The helicopter shop that opens Frenzy, lavishly gliding over the River Thames and under London’s Tower Bridge to Ron Goodwin’s triumphant score, is a splendid visual gag; England lays out the symphonic fanfare to welcome Alfred Hitchcock back home, and the director produces a floating nude corpse in return. The strangled body belongs to the latest victim of the “necktie murders” that have been terrorizing the city, and the movie right off the bat starts playing with audiences’ suspicions by cutting to hothead bloke Richard (Jon Finch) putting on his tie at home. That the real killer is not him but ruddy, dandyish pal Robert (Barry Foster) is no spoiler, but evidence that the picture will be a synthesis of Hitchcock’s themes, with the wrong-man and the psychotic killer only two of the motifs making return appearances.
With a very strong cast and sharp dialogue by Anthony Shaffer, Frenzy is easily the strongest of the master’s final works, and, if there’s an understandable tendency to overrate its nasty vigor in between the polished slackness of Topaz and the wan whimsy of Family Plot, there’s also an autumnal brilliance and subversion executed with renewed intensity. Like many a twilight work by an old master, much of it has the feel of personal stock-taking: The Lodger, The Man Who Knew Too Much, The 39 Steps, and Young and Innocent are all in here, so to speak, yet the return to the land of Hitchcock’s most lightweight work has been spiked by the new rating system.
Indeed, the director makes the most of the then-recently formed R-rating to swim more explicitly in his obsessions. Two furious sequences in particular seem crafted to make hellions like Peckinpah and De Palma take note: Robert’s prolonged rape-murder of Richard’s ex-wife (Barbara Leigh-Hunt) harks back to the horrific crime at the center of The Virgin Spring, while the killer’s sweaty attempts to recover a tell-tale pin from the prying hand of his latest victim (with both scrambling predator and slain prey crammed in the back of a potato truck) shows that gallows humor and viewer-manipulation have scarcely waned in the auteur’s old age.
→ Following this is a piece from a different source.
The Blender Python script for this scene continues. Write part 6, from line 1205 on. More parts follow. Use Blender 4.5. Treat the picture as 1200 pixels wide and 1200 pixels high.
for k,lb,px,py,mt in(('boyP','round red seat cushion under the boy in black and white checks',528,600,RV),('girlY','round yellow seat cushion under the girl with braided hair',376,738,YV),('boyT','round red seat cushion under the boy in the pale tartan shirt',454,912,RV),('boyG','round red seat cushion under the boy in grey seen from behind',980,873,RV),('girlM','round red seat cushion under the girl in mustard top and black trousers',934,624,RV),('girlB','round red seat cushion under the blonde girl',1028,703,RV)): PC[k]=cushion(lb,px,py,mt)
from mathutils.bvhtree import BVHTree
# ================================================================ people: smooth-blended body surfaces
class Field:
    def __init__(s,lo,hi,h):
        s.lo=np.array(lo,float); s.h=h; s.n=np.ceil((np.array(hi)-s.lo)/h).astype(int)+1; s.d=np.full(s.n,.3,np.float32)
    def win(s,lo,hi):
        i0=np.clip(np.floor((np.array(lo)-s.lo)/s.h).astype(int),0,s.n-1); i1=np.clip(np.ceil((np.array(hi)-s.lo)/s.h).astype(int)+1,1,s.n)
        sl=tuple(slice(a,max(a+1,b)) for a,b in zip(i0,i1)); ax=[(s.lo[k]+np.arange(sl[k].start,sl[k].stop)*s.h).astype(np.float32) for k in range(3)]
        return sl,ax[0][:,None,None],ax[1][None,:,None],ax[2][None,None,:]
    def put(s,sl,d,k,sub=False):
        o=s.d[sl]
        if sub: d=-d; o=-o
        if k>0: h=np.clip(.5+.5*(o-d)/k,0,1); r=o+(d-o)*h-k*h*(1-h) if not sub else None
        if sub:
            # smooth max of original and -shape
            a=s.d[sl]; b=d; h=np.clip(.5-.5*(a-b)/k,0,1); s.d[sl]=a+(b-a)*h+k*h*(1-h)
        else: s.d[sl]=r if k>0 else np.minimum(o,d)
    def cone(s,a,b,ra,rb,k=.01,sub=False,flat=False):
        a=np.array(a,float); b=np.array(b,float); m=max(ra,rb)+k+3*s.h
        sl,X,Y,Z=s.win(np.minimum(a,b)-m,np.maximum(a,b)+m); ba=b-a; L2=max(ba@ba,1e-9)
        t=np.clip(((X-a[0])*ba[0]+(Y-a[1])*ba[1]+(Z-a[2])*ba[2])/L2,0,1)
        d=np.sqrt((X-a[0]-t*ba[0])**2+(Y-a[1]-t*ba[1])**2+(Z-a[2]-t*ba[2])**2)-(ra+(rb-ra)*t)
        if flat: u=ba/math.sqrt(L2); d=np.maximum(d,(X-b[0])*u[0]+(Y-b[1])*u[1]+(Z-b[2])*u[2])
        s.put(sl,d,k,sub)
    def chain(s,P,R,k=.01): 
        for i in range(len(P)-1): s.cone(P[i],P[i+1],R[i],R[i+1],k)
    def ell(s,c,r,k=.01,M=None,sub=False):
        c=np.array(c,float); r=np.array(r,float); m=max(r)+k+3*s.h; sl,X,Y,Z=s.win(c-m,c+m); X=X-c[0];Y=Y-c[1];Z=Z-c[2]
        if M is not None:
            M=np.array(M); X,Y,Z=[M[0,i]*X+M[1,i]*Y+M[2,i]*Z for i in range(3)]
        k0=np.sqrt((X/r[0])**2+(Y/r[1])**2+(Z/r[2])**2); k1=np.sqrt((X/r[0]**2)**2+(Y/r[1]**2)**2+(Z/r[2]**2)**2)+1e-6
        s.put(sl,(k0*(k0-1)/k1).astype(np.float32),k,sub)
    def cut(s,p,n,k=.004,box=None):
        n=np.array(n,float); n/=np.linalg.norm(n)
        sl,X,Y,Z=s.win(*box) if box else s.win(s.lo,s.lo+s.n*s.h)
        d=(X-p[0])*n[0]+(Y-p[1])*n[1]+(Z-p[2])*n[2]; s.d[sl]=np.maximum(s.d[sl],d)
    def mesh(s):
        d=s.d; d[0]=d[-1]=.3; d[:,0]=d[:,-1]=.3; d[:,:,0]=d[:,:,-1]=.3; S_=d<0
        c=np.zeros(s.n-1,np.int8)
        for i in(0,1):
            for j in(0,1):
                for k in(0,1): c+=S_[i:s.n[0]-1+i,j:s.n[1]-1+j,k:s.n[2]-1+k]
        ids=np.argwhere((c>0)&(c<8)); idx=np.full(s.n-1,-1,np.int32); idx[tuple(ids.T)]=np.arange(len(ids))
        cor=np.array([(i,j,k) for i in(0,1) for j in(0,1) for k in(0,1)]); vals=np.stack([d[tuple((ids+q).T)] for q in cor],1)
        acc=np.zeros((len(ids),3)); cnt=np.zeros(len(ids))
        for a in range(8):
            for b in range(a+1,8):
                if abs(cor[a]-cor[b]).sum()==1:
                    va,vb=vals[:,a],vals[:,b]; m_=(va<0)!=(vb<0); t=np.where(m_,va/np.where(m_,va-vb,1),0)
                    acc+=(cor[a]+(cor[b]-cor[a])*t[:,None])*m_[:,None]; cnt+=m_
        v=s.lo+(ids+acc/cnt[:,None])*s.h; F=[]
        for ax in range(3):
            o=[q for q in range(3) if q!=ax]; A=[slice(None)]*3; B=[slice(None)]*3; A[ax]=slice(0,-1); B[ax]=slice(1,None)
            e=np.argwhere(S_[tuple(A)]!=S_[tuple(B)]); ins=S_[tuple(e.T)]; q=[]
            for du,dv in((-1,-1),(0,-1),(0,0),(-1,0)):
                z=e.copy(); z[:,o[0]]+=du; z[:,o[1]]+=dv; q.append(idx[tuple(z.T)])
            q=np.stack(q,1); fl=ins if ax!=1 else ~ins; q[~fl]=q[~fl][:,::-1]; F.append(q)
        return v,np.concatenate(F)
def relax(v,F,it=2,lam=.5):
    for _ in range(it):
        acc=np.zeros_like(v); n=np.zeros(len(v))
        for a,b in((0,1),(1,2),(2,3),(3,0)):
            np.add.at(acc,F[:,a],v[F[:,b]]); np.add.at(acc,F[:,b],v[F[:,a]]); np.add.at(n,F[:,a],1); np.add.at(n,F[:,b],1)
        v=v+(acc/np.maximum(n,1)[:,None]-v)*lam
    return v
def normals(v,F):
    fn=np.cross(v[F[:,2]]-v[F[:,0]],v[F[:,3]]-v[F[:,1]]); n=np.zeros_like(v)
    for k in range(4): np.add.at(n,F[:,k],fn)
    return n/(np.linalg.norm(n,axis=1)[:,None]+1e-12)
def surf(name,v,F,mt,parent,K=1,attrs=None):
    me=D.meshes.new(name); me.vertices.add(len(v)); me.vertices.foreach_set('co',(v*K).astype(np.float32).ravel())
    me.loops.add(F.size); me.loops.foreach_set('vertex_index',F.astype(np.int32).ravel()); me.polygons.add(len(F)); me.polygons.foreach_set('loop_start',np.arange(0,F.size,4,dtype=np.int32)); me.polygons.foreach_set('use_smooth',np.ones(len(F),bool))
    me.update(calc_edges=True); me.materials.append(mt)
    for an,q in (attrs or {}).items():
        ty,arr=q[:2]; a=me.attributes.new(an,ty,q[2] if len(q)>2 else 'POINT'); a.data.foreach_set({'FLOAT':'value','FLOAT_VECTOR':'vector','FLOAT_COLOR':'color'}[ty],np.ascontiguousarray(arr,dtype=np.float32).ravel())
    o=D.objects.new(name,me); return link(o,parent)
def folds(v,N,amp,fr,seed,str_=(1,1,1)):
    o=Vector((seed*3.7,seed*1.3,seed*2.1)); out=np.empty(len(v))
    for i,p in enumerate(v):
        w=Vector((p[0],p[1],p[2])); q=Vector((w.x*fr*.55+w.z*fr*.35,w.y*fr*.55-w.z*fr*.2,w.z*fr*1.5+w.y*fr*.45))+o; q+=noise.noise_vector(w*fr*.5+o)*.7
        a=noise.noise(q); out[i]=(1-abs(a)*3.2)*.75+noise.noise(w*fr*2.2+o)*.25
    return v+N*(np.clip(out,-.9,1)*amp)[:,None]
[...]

Less jazzy but no less virtuosic (and certainly no less disturbing) is the long, reverse tracking shot that links the off-screen murder of Anna Massey to the bustling street just outside the building, and the daring, hilarious portrayal of “normalcy” exemplified by the Scotland Yard inspector (Alec McCowen), who painfully suffers the gastronomical horrors unleashed by his wannabe-gourmet wife (Vivien Merchant). The master at his most jaundiced, Frenzy displays a magnifying rather than mellowing of the ugliness inherent in his worldview, but why should he have it any other way? Hitch’s patented cameo here is telling: Bowler-hated in the crowd hearing a speech about cleaning up the dirty river, he’s the only one not clapping. To the end, he found polluted waters far more interesting.
Image/Sound
The pungent visuals get a sharp, strong transfer, with the 1.85:1 widescreen format not as pronounced as Hitchcock’s VistaVision works of the ’50s but still peerlessly employed. The sound may have a tendency toward sudden blasts, but it maintains a clear fullness throughout. (Only upon a recent reviewing did I notice the subliminal, nearly experimental aural fade as Barry Foster materializes behind Anna Massey outside the bar.)
Extras
Another nearly decade-old featurette gets trotted out, though “The Story of Frenzy” is worth keeping, with cast and crew members recalling Hitchcock’s storyboarding of action and then-daring use of nudity, which apparently gave jobs to many a brave model. (Massey delightfully notes that the shapely ass on screen as her character steps naked out of bed does not belong to her.) The filmmaker himself pops up in behind-the-scenes footage, serene and rubicund while the technicians swarm around the set. Production notes, pics, and a trailer of incredibly questionable taste round out the extras.
Overall
Family Plot may be Hitchcock’s official swan song, but the nasty, nasty Frenzy is the real last hurrah.